▶ SET TASK
Search the material for "objects" and show all lines that contain it.

((

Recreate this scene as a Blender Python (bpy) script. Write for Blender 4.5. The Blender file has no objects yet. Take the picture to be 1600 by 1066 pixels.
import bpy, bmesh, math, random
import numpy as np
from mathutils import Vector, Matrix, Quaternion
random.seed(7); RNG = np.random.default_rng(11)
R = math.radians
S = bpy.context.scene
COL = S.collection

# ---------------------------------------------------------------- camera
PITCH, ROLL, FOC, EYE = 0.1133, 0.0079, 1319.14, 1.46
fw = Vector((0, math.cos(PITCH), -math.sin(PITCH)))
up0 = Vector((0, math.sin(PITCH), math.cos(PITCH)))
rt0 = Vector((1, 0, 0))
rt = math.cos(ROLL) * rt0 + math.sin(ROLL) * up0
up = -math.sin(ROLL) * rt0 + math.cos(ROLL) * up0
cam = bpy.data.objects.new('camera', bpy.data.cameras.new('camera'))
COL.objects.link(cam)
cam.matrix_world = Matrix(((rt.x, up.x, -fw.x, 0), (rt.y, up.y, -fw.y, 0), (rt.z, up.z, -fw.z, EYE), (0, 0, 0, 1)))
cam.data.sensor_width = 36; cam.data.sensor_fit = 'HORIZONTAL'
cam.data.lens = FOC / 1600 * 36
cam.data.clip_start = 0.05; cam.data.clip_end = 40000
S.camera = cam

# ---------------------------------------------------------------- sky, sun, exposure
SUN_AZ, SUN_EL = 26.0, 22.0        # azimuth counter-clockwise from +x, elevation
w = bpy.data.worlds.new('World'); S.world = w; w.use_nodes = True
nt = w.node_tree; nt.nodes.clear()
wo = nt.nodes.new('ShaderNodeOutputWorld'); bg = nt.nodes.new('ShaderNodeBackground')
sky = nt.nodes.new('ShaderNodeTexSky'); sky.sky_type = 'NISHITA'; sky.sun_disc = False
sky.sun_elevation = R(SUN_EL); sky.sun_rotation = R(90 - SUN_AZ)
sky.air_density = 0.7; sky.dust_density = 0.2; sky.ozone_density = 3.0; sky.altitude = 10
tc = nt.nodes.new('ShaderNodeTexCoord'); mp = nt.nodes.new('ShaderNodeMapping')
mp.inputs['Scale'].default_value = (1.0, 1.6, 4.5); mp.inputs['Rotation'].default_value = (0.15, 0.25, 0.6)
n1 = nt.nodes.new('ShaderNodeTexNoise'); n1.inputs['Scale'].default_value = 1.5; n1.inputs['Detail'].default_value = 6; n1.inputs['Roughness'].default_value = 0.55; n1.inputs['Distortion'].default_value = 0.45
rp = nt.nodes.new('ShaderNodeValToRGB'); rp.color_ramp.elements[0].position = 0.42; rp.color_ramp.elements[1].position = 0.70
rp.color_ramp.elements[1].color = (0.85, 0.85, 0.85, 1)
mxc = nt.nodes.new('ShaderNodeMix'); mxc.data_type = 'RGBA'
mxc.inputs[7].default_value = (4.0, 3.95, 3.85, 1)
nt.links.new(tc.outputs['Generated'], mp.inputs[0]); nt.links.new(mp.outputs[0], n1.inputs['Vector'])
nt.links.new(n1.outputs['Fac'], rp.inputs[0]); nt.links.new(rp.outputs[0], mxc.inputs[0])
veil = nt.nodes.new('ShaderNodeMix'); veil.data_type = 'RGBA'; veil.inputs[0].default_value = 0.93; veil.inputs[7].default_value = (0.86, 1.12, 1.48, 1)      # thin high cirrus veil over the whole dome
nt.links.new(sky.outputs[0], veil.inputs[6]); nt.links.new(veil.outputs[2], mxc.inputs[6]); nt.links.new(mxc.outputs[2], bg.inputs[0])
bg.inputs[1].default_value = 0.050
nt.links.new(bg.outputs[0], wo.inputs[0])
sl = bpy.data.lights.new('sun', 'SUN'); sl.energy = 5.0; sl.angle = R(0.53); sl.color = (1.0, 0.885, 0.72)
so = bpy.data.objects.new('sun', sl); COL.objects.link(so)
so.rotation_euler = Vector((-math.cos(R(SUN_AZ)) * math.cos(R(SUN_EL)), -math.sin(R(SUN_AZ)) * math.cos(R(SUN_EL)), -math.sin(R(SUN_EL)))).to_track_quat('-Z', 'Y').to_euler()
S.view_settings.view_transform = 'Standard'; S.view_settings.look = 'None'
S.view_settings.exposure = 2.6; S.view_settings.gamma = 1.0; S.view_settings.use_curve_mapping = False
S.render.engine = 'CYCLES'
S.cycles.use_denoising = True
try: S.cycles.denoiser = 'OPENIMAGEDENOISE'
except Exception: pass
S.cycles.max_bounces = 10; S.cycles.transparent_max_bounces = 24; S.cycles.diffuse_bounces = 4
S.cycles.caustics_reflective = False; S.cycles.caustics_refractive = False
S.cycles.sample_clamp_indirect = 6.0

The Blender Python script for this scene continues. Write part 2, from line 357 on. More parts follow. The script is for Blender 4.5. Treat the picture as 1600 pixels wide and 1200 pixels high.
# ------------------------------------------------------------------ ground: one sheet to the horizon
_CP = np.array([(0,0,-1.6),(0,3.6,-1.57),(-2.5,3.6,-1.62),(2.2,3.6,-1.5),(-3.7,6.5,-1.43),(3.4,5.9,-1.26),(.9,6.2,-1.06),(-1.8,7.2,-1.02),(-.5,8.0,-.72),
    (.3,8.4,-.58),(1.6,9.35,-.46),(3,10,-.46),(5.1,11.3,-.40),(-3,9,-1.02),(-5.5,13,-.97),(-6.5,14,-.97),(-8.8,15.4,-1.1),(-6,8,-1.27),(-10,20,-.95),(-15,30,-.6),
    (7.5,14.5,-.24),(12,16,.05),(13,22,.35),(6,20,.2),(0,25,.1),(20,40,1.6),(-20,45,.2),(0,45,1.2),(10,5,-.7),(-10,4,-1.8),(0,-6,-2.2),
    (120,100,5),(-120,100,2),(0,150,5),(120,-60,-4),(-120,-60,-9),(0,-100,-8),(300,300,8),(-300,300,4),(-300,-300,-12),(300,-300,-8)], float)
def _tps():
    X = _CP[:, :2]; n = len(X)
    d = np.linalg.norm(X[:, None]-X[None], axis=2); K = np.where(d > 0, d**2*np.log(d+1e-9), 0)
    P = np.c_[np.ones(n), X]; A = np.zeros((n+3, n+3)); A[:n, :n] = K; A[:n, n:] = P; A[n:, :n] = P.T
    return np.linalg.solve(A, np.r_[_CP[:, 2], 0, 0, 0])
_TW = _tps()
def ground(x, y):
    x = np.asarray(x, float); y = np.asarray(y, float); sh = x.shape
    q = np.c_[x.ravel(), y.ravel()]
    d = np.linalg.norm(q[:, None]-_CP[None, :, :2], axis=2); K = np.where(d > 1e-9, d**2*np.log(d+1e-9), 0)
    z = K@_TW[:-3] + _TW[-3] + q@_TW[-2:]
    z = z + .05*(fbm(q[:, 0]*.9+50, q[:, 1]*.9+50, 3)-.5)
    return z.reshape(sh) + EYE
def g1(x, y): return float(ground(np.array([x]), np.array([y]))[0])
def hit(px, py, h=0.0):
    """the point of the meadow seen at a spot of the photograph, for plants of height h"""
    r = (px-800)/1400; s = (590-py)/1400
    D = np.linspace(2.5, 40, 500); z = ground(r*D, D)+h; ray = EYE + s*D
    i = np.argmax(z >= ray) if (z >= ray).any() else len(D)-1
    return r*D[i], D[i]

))

▶ TASK SOLUTION
Recreate this scene as a Blender Python (bpy) script. Write for Blender 4.5. The Blender file has no objects yet. Take the picture to be 1600 by 1066 pixels.
cam = bpy.data.objects.new('camera', bpy.data.cameras.new('camera'))
COL.objects.link(cam)
so = bpy.data.objects.new('sun', sl); COL.objects.link(so)